■ **Record excerpts**:
--- start ---
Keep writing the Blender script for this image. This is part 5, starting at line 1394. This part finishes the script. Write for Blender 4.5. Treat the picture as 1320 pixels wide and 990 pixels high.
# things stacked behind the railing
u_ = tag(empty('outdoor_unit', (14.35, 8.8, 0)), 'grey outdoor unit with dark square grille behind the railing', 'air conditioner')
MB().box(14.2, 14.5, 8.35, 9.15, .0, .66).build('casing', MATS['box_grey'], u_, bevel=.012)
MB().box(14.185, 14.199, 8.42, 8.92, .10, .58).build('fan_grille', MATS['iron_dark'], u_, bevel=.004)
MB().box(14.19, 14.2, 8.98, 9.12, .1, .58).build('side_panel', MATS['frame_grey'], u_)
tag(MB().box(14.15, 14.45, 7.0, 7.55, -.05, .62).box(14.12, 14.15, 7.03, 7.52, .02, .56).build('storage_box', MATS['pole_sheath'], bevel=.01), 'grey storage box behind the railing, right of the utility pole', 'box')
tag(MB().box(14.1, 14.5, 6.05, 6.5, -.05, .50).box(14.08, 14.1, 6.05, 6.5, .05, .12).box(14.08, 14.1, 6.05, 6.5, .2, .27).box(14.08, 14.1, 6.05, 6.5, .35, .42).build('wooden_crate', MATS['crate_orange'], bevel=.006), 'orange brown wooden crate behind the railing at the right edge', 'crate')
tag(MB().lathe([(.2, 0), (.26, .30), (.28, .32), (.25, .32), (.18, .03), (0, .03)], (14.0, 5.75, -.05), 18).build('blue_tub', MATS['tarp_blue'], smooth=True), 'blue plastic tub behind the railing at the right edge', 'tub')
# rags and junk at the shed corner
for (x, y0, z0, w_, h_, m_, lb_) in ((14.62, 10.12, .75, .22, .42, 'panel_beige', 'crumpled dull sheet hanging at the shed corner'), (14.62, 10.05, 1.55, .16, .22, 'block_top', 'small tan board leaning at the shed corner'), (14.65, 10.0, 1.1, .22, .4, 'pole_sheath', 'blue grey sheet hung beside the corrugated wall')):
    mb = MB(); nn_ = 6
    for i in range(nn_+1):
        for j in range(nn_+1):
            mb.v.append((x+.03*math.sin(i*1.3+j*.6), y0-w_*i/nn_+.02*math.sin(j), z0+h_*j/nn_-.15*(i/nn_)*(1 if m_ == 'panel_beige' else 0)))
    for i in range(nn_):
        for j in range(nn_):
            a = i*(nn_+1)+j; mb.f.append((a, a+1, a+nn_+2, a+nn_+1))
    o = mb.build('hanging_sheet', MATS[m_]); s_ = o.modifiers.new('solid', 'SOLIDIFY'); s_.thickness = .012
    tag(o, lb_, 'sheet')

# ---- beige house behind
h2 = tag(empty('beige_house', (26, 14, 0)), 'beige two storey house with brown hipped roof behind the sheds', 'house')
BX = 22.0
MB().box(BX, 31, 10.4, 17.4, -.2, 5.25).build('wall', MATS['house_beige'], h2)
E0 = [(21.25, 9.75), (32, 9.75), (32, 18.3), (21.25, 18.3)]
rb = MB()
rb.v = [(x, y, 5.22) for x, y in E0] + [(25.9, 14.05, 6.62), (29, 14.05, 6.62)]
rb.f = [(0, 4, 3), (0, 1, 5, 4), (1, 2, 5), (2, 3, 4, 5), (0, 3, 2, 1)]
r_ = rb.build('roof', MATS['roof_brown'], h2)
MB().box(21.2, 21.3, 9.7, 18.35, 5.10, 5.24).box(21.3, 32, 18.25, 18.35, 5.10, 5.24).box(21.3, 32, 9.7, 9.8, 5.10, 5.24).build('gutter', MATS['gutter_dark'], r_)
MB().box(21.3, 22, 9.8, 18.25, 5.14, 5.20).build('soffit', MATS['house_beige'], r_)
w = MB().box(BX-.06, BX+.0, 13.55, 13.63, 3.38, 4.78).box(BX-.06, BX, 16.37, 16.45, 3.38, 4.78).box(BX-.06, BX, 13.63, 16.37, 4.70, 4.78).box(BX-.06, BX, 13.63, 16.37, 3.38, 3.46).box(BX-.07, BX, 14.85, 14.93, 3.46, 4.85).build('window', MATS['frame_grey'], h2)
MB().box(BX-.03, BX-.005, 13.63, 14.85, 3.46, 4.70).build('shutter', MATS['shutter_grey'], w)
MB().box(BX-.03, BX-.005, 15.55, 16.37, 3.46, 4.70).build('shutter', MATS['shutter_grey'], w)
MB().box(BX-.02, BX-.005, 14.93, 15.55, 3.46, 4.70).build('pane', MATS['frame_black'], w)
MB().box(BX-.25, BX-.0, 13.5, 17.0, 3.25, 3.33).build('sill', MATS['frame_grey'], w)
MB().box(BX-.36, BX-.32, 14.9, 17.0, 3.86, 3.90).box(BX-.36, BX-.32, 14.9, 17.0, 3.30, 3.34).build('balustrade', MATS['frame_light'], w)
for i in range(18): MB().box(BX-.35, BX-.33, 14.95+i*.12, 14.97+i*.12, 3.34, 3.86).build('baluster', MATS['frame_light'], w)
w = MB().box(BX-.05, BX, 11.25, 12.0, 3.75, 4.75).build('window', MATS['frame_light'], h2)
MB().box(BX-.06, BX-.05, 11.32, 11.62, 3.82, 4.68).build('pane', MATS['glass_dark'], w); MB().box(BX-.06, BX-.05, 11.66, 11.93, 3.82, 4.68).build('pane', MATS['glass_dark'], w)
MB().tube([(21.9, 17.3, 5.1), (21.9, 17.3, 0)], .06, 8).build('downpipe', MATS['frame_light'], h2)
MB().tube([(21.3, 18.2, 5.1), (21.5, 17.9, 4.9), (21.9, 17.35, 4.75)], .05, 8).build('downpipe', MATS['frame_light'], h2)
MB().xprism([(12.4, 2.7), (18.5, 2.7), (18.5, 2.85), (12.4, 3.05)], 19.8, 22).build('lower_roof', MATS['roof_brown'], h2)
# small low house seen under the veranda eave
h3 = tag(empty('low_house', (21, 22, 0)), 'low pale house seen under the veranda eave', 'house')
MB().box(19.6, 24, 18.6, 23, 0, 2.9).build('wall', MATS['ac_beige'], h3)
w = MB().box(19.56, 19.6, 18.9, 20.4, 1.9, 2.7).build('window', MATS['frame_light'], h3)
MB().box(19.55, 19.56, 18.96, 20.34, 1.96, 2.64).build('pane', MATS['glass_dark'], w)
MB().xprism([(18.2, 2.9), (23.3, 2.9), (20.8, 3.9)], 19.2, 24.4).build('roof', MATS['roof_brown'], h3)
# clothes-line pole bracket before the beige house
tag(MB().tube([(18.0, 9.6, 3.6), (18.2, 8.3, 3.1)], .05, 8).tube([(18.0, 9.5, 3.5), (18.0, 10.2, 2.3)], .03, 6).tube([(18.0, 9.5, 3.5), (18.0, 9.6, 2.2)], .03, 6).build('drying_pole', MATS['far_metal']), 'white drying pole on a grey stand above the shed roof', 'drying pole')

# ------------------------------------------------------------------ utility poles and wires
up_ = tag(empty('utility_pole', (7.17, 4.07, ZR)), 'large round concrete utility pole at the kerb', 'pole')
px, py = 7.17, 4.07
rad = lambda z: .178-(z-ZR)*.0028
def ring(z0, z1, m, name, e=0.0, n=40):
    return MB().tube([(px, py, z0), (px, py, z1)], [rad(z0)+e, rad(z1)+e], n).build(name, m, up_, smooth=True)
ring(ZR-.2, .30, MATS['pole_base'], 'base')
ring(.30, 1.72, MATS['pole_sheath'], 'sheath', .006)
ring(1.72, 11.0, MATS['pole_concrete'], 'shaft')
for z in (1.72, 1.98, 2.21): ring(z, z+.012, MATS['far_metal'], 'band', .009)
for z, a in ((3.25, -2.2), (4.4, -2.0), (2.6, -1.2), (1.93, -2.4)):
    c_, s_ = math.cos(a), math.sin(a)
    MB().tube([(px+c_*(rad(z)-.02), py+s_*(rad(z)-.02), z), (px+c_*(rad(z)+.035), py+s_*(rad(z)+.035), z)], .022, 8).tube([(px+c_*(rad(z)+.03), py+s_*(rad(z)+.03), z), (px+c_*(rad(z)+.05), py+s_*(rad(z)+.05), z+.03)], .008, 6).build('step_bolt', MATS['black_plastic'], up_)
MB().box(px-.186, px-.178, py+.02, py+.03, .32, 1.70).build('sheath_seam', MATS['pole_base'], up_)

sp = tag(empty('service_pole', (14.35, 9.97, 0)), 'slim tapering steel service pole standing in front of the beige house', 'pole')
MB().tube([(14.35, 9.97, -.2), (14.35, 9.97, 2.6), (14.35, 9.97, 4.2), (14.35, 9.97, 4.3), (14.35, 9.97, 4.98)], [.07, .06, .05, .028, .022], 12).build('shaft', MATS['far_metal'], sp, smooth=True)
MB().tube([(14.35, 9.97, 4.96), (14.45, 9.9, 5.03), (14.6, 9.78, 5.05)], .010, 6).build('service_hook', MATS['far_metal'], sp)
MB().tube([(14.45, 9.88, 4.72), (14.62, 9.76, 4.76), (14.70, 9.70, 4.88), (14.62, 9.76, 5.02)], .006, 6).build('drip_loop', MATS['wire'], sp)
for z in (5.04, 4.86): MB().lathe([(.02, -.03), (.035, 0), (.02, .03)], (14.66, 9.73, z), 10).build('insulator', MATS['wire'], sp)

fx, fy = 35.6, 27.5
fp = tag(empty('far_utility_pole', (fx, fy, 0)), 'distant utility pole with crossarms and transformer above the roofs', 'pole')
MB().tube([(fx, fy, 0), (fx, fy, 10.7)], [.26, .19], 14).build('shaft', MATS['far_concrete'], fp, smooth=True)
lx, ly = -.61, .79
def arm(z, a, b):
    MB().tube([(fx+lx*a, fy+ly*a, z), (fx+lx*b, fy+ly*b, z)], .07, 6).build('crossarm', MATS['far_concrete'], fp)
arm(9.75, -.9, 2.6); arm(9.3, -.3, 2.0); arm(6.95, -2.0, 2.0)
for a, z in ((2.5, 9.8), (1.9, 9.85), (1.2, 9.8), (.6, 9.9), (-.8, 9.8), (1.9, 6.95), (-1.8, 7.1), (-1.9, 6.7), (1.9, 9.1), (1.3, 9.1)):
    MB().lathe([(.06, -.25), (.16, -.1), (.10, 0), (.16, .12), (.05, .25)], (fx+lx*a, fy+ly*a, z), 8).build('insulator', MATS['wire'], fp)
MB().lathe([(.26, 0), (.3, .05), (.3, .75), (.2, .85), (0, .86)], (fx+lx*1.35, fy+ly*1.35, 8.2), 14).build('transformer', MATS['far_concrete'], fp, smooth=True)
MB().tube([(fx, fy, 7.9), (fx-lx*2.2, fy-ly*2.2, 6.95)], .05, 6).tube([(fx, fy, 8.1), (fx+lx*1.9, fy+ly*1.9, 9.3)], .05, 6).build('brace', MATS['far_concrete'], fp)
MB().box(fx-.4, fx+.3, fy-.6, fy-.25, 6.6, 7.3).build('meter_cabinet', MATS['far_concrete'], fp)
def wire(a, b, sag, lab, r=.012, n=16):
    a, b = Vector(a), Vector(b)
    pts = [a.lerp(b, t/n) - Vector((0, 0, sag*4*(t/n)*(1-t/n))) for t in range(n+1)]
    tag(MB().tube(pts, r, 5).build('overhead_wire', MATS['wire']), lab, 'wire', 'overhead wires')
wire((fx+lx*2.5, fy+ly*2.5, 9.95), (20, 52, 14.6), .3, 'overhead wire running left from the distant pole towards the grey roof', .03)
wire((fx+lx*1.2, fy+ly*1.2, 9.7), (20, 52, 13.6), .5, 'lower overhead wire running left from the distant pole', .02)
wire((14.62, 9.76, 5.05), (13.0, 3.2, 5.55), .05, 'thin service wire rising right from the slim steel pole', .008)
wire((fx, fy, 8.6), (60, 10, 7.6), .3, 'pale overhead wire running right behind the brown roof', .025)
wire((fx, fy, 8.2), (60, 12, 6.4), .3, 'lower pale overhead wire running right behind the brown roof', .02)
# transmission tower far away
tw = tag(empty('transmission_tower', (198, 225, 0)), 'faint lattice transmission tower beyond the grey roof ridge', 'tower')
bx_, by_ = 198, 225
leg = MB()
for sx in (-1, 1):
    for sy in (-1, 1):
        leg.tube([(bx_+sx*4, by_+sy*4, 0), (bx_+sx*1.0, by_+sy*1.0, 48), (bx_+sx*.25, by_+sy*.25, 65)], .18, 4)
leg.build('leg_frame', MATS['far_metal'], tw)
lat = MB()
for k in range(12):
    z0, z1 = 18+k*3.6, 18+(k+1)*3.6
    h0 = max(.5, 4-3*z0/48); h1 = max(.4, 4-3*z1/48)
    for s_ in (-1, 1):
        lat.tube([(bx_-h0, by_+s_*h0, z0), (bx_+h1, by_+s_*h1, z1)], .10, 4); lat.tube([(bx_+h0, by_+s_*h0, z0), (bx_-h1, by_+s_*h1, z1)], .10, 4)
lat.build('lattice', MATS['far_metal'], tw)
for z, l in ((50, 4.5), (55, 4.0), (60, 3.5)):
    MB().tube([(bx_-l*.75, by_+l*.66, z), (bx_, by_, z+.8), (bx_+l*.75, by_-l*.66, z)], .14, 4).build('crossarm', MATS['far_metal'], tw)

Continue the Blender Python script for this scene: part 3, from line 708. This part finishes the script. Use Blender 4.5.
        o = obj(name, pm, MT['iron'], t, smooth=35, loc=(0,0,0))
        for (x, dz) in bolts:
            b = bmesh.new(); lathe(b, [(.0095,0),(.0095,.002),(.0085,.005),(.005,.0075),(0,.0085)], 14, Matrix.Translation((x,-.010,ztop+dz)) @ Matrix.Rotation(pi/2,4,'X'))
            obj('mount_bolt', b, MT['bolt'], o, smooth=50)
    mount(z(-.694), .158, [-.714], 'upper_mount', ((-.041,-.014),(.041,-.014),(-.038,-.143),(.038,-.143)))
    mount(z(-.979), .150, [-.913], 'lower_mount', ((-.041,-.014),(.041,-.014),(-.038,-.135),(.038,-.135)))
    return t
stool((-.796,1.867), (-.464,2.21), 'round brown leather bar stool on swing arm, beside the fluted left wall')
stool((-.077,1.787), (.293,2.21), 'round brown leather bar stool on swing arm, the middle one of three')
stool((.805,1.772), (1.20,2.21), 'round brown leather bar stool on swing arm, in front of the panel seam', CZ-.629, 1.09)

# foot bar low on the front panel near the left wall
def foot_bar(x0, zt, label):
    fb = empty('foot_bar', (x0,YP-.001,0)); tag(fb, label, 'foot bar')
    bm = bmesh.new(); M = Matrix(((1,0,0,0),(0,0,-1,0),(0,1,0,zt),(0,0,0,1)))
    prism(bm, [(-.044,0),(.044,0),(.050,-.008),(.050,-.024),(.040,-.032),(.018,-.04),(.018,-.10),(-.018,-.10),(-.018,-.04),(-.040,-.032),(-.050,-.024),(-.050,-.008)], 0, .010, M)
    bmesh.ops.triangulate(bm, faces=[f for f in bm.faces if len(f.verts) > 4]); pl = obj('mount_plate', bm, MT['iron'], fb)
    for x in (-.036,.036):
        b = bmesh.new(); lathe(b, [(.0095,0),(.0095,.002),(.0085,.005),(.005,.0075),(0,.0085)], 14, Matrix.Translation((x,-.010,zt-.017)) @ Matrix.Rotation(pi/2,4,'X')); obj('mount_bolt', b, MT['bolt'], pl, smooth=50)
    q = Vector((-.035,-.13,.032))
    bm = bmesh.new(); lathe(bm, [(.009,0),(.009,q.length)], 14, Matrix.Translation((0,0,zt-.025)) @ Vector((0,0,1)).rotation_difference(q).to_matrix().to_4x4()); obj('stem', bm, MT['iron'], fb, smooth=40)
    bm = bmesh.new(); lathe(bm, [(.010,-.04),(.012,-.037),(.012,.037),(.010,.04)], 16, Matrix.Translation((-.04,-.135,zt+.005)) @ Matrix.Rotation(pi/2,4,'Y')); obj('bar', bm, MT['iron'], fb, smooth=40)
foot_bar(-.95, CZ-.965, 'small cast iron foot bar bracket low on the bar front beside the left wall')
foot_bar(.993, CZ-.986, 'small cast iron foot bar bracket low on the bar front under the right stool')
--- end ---
■ **Brief**: Among these entries, how many lines include the string "part"? Reply with the number by itself.

■ **Written solution**: 2